The taste of childhood

Culture Cravings, December 19, 2015

Almost everyone I know, has at least one or more memories related with food. If I talk about myself, it would probably be the time when I was in standard ninth, coming up with a tastefully decorated salad which nobody ate because it looked so pretty, that no-one felt like disturbing the plate. I didn’t know whether to feel offended or not!

A couple of days ago, I attended the book launch of Chillies and Porridge at The Bombay Canteen. The anthalogy of food, with essays contributed by people such as Tara Deshpande Tennebaum, Manu Chandra, Bachi Karkaria, Nilanjana S Roy, Wendell Rodricks and many others, and edited by Mita Kapur, was a revelation for me. Back home, reading through some of the essays, I could almost smell the liquor-fattened plums and raisins, going into Wendell’s aunt’s Christmas cake and sense the delight that Niloufer Ichaporia King felt, while strolling around the many bazaars of Bombay.

But perhaps, it was Rocky and Mayur’s memoirs, of growing up in South Delhi as kids in the ’70s, that ignited my childhod memories. Growing up in South Delhi in the 80s and 90s, it brought back memories of jars of black carrots fermenting in the sun which turned into the super tangy kaanji, that my brother was fond of. I preferred the aam panna, which my mother prepared from raw mangoes, a taste which I have never managed to replicate till date or found in any of the packaged varieties. It gave me an unexpected thrill to read about the street food vendor calling out ‘kaale, kaale phaalse’. My friends in Bombay have never understood what the blackish-purplish fruit, made even more tangy with the special masala provided by the ‘phaalsa wala’, means to me. It reminds me of my childhood in Delhi, of lazy Sunday afternoons watching Spiderman on Doordarshan, searching for ladybirds on blades of grass during summer holidays, picking shehtoot from the trees growing in the colony park and rushing back home, so we could wash and devour them. Now, when I visit supermarkets and find packaged mulberries being sold at obnoxious prices, I sigh inwardly and think of the simple times when all we had to do was walk inside the park and pick up the ‘gire huye shehtoot’ from the ground.

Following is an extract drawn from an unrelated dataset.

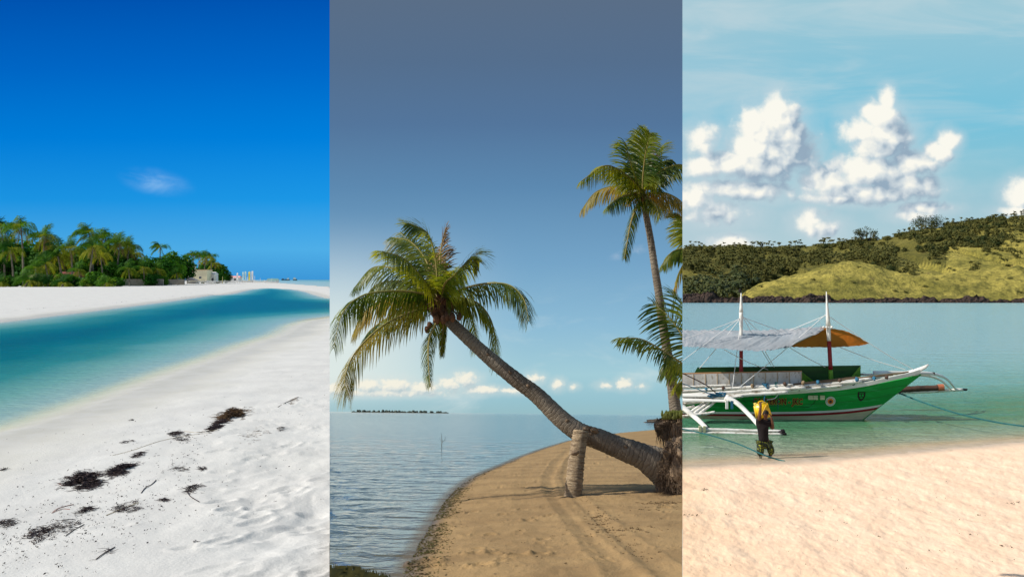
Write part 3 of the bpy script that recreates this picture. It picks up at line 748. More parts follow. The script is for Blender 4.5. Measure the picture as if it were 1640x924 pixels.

Mita Kapur, Chef Floyd Cardoz, Tara Deshpande Tennebaum and Bachi Karkaria

Perhaps it does make sense to document our relationships with food. At the book launch, Tara had said that we come to a know a lot about people or cultures, when we discover their relationship with food. Maybe we need more of such books, that take us back to our roots and tell us who we are, where we have come from and where we are headed.